VIEWPOINT CYBERSECURITY
Comments (4)
Cybersecurity and Physical security are two of the many important policies and processes that a business must have. A DIB company, especially small businesses, can literally go bankrupt trying to maintain the required certifications, processes, enterprise systems, and software needed to weave through all of the Department of Defense and Code of Federal Regulations (CFRs) rules. CMMC is just another one of those tasks placed on industry. Certification is not a process that keeps data safe, it is a combination of training, education, and government contract team oversight that gets the job done. The other key factor that must occur is the prosecution of cyber criminals. It is treason and an act of war, in my opinion, to attack our infrastructure, steel our data, and destroy our systems for any reason. It is time our three letter agencies go after all cybercriminal thugs and seek prosecution to the fullest extent of the law (change the law to get tougher). DIB companies have the responsibility to maintain good heathy cybersecurity and physical security, but it should not be burdened with costly processes that, like most certifications, do not fix anything. My opinion and my opinion only...
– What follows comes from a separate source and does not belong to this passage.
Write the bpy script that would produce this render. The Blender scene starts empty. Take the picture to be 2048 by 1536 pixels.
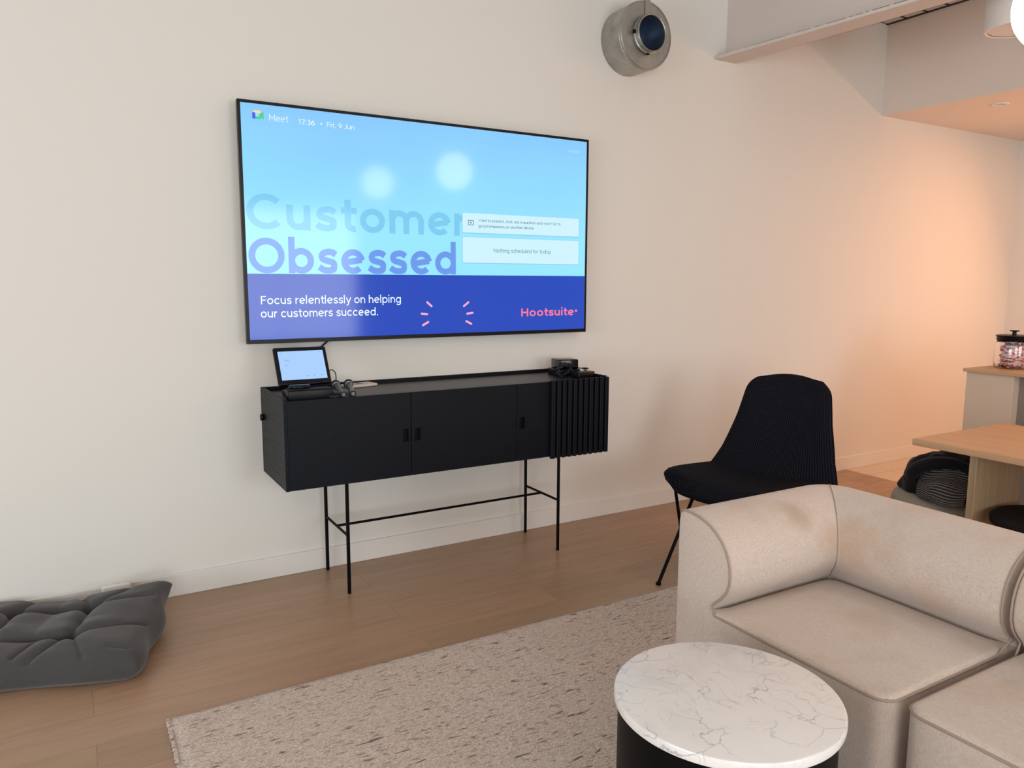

Chuck Petty at 3:52 PMCMMC is being propelled by certifiers with direct financial interests in its survival. We need to go back to Zero, and realize that in the end, it is all about following the DoD, not IT Information (IS) side of existing standards, policies, laws and regulations. the cost study repeatedly asked for is exactly where? A quick and cheap means of protecting our data, the prime concern from Cyber Threats including the Insider Threat is using Blockchain code already in place. If one reads the existing Congressional language or the DAF SSECG v5.0, one would discover that the DoD is liable to pay for a contractor trying to implement CMMC in part or in while (as it is unspecified as such for now). Regardless of one's enterprise or communication modes or staff, existing DoD directives, instructions and DFARS/FARS cover what we need for System Security Plans, Cybersecurity Strategy, and a slew of other service peculiar Cybersecurity authoritative references for IS and NSS alike. The failure to put these existing mandates into contracts, to monitor them, and enforce them with penalties or contract defaults rests of the DoD and USG. The failure of contractors not follow a civil IS standard such as those from NIST (e.g., SP800-53, -160, -170, ...) is one of business development common sense these days. If the price of doing business with the DoD is complying with these existing NIST standards (they are not requirements) as they already do within their contractual related line items and CDRLs/DIDs, then let's make CMMC by any other name an ISO certification Quality Assurance item. Then the burden is not paying repeatedly for the same things by the DoD during proposal Technical Review to include the organization's ISO Quality Plan (something the Government pay for in other ways, but already exists for ISO certified contractors). In my opinion, no standard without measurable specifications secures anything to include NIST SP800-53 RMF Controls for IS and the CNSSI 1253 Technical Controls for NSS. It is time to do something measurable, cost effective and quickly implemented and protect the data with a self-monitoring/logging Blockchain implementation as a DoD standard communications mode. Certification of people and organizations has only resulted in a business for certifying bodies with no real gains as seen in practice to date save for COTS Operating Systems and software applications.
Joseph Yuna at 3:35 PMWithout substantial financial backing, level 2 entities are set up for failure, trying to adhere to complex standards that starkly deviate from their core compentcies. I’ve worked with many level 2 SMBs. These folks manufacture highly customized widgets for level 1 primes, and do it well. To their peril, they wouldn't know an IP packet if they tripped over one; and why should they? If the DoD wants to turn these family businesses into digital fortresses, it leaves itself no choice but to pony up.
Pete Sfoglia at 2:21 AM
While some may see CMMC as "a well-intentioned misstep," let us not forget that CMMC is the result of a majority of DIB contractors failing to accurately, credibly, and/or properly self attesting to the NIST 800-171 security requirements since 2016. These requirements did not just fall off a truck yesterday, last week, last month or last year. The requirements have been around since 2016 (32 CFR and DFARS 7012 and became a final rule in December 2017 (DFARS 7012). And the majority of contractors (small, medium and large) did nothing. They just waved hands over their contracts and attested they were compliant. In July 2019, an IG audit found that self-attestation (self-inspection) was not working and DoD was not enforcing its own rules. So, here we are today. The CMMC 2.0 does place any new compliance or security requirements on us...save one. When CMMC 2.0 is implemented, DIB contractors seeking a Level 2 or 3 (Level 3 not ready yet) certification due a clause in an awarded DoD contract will need a 3rd independent (C3PAO) assessor to determine if they are compliant with NIST 800-171 (the rule since December 2017) because we cannot be trusted to self-attest. Yes, it will have cost. Yes, it will require resources. However, if we had been gradually investing into this since 2017 and doing it right...we might not be here today.